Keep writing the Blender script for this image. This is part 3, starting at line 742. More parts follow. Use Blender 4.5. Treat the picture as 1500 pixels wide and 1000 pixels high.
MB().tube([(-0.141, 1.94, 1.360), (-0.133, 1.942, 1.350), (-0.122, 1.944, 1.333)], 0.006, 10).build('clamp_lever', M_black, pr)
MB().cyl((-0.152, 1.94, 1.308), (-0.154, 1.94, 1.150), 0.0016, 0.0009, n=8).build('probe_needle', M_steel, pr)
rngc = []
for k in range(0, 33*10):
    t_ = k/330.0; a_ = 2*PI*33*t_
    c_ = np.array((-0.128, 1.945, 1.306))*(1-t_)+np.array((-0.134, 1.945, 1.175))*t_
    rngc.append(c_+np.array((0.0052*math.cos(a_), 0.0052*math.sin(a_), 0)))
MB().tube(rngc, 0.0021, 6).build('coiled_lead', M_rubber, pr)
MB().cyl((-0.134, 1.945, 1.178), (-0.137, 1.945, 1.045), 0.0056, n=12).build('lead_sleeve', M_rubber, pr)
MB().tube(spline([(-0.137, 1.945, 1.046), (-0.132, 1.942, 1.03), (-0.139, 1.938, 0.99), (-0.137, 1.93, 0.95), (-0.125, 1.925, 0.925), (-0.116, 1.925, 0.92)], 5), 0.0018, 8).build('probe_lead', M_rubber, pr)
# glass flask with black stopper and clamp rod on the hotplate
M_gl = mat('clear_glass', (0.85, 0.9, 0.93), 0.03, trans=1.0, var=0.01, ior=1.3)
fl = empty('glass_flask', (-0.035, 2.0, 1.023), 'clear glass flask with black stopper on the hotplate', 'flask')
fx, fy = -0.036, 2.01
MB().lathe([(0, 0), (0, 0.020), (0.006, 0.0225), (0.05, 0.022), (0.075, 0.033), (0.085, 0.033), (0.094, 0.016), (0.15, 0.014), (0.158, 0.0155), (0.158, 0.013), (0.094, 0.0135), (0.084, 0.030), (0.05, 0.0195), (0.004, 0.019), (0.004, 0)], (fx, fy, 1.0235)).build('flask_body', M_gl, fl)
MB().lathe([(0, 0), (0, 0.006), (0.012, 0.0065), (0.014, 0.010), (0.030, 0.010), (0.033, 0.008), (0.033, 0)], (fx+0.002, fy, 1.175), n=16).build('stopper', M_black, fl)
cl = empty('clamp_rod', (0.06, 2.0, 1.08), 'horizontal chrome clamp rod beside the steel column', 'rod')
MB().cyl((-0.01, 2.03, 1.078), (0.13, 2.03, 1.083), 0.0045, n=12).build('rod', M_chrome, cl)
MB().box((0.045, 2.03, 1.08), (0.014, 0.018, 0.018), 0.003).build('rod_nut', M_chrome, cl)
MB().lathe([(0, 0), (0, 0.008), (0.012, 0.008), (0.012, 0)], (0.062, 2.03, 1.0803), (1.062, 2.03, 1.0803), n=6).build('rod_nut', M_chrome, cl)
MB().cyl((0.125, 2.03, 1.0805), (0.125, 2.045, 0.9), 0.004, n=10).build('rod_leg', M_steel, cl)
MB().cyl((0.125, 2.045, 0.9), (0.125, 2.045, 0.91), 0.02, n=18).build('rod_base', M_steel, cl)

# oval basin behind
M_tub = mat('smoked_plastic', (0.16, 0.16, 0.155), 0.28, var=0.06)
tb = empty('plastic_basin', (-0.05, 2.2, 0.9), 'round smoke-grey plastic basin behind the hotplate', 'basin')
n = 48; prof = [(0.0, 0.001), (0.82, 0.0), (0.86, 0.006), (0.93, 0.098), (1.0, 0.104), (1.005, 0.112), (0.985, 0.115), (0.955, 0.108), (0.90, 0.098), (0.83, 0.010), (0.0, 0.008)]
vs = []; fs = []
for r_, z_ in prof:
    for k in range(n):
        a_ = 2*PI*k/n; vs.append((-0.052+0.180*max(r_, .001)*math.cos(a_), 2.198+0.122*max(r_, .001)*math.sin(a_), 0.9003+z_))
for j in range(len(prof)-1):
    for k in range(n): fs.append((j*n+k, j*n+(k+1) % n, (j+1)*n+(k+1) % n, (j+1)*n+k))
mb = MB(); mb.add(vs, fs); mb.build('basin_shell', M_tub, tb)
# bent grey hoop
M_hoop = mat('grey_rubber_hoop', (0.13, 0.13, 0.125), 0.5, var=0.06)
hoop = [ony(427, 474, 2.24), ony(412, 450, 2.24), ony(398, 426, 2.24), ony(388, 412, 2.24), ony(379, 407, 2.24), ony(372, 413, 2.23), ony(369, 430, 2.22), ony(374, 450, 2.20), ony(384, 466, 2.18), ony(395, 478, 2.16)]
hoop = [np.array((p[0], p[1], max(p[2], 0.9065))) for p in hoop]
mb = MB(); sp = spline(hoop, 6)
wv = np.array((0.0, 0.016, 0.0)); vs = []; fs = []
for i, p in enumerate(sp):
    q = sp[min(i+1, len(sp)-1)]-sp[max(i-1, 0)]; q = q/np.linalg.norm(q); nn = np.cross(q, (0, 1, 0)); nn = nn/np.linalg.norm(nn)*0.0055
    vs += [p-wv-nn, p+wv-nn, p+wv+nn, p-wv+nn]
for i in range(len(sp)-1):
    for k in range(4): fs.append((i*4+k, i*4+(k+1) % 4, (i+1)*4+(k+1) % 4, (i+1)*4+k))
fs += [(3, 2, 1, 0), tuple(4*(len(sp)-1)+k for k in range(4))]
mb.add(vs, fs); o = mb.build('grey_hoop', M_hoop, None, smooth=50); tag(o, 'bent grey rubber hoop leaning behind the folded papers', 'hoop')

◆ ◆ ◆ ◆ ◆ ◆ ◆

Repeat the material in full, exactly as it stands.

__RESULT OF THE TASK__:
Keep writing the Blender script for this image. This is part 3, starting at line 742. More parts follow. Use Blender 4.5. Treat the picture as 1500 pixels wide and 1000 pixels high.
MB().tube([(-0.141, 1.94, 1.360), (-0.133, 1.942, 1.350), (-0.122, 1.944, 1.333)], 0.006, 10).build('clamp_lever', M_black, pr)
MB().cyl((-0.152, 1.94, 1.308), (-0.154, 1.94, 1.150), 0.0016, 0.0009, n=8).build('probe_needle', M_steel, pr)
rngc = []
for k in range(0, 33*10):
    t_ = k/330.0; a_ = 2*PI*33*t_
    c_ = np.array((-0.128, 1.945, 1.306))*(1-t_)+np.array((-0.134, 1.945, 1.175))*t_
    rngc.append(c_+np.array((0.0052*math.cos(a_), 0.0052*math.sin(a_), 0)))
MB().tube(rngc, 0.0021, 6).build('coiled_lead', M_rubber, pr)
MB().cyl((-0.134, 1.945, 1.178), (-0.137, 1.945, 1.045), 0.0056, n=12).build('lead_sleeve', M_rubber, pr)
MB().tube(spline([(-0.137, 1.945, 1.046), (-0.132, 1.942, 1.03), (-0.139, 1.938, 0.99), (-0.137, 1.93, 0.95), (-0.125, 1.925, 0.925), (-0.116, 1.925, 0.92)], 5), 0.0018, 8).build('probe_lead', M_rubber, pr)
# glass flask with black stopper and clamp rod on the hotplate
M_gl = mat('clear_glass', (0.85, 0.9, 0.93), 0.03, trans=1.0, var=0.01, ior=1.3)
fl = empty('glass_flask', (-0.035, 2.0, 1.023), 'clear glass flask with black stopper on the hotplate', 'flask')
fx, fy = -0.036, 2.01
MB().lathe([(0, 0), (0, 0.020), (0.006, 0.0225), (0.05, 0.022), (0.075, 0.033), (0.085, 0.033), (0.094, 0.016), (0.15, 0.014), (0.158, 0.0155), (0.158, 0.013), (0.094, 0.0135), (0.084, 0.030), (0.05, 0.0195), (0.004, 0.019), (0.004, 0)], (fx, fy, 1.0235)).build('flask_body', M_gl, fl)
MB().lathe([(0, 0), (0, 0.006), (0.012, 0.0065), (0.014, 0.010), (0.030, 0.010), (0.033, 0.008), (0.033, 0)], (fx+0.002, fy, 1.175), n=16).build('stopper', M_black, fl)
cl = empty('clamp_rod', (0.06, 2.0, 1.08), 'horizontal chrome clamp rod beside the steel column', 'rod')
MB().cyl((-0.01, 2.03, 1.078), (0.13, 2.03, 1.083), 0.0045, n=12).build('rod', M_chrome, cl)
MB().box((0.045, 2.03, 1.08), (0.014, 0.018, 0.018), 0.003).build('rod_nut', M_chrome, cl)
MB().lathe([(0, 0), (0, 0.008), (0.012, 0.008), (0.012, 0)], (0.062, 2.03, 1.0803), (1.062, 2.03, 1.0803), n=6).build('rod_nut', M_chrome, cl)
MB().cyl((0.125, 2.03, 1.0805), (0.125, 2.045, 0.9), 0.004, n=10).build('rod_leg', M_steel, cl)
MB().cyl((0.125, 2.045, 0.9), (0.125, 2.045, 0.91), 0.02, n=18).build('rod_base', M_steel, cl)

# oval basin behind
M_tub = mat('smoked_plastic', (0.16, 0.16, 0.155), 0.28, var=0.06)
tb = empty('plastic_basin', (-0.05, 2.2, 0.9), 'round smoke-grey plastic basin behind the hotplate', 'basin')
n = 48; prof = [(0.0, 0.001), (0.82, 0.0), (0.86, 0.006), (0.93, 0.098), (1.0, 0.104), (1.005, 0.112), (0.985, 0.115), (0.955, 0.108), (0.90, 0.098), (0.83, 0.010), (0.0, 0.008)]
vs = []; fs = []
for r_, z_ in prof:
    for k in range(n):
        a_ = 2*PI*k/n; vs.append((-0.052+0.180*max(r_, .001)*math.cos(a_), 2.198+0.122*max(r_, .001)*math.sin(a_), 0.9003+z_))
for j in range(len(prof)-1):
    for k in range(n): fs.append((j*n+k, j*n+(k+1) % n, (j+1)*n+(k+1) % n, (j+1)*n+k))
mb = MB(); mb.add(vs, fs); mb.build('basin_shell', M_tub, tb)
# bent grey hoop
M_hoop = mat('grey_rubber_hoop', (0.13, 0.13, 0.125), 0.5, var=0.06)
hoop = [ony(427, 474, 2.24), ony(412, 450, 2.24), ony(398, 426, 2.24), ony(388, 412, 2.24), ony(379, 407, 2.24), ony(372, 413, 2.23), ony(369, 430, 2.22), ony(374, 450, 2.20), ony(384, 466, 2.18), ony(395, 478, 2.16)]
hoop = [np.array((p[0], p[1], max(p[2], 0.9065))) for p in hoop]
mb = MB(); sp = spline(hoop, 6)
wv = np.array((0.0, 0.016, 0.0)); vs = []; fs = []
for i, p in enumerate(sp):
    q = sp[min(i+1, len(sp)-1)]-sp[max(i-1, 0)]; q = q/np.linalg.norm(q); nn = np.cross(q, (0, 1, 0)); nn = nn/np.linalg.norm(nn)*0.0055
    vs += [p-wv-nn, p+wv-nn, p+wv+nn, p-wv+nn]
for i in range(len(sp)-1):
    for k in range(4): fs.append((i*4+k, i*4+(k+1) % 4, (i+1)*4+(k+1) % 4, (i+1)*4+k))
fs += [(3, 2, 1, 0), tuple(4*(len(sp)-1)+k for k in range(4))]
mb.add(vs, fs); o = mb.build('grey_hoop', M_hoop, None, smooth=50); tag(o, 'bent grey rubber hoop leaning behind the folded papers', 'hoop')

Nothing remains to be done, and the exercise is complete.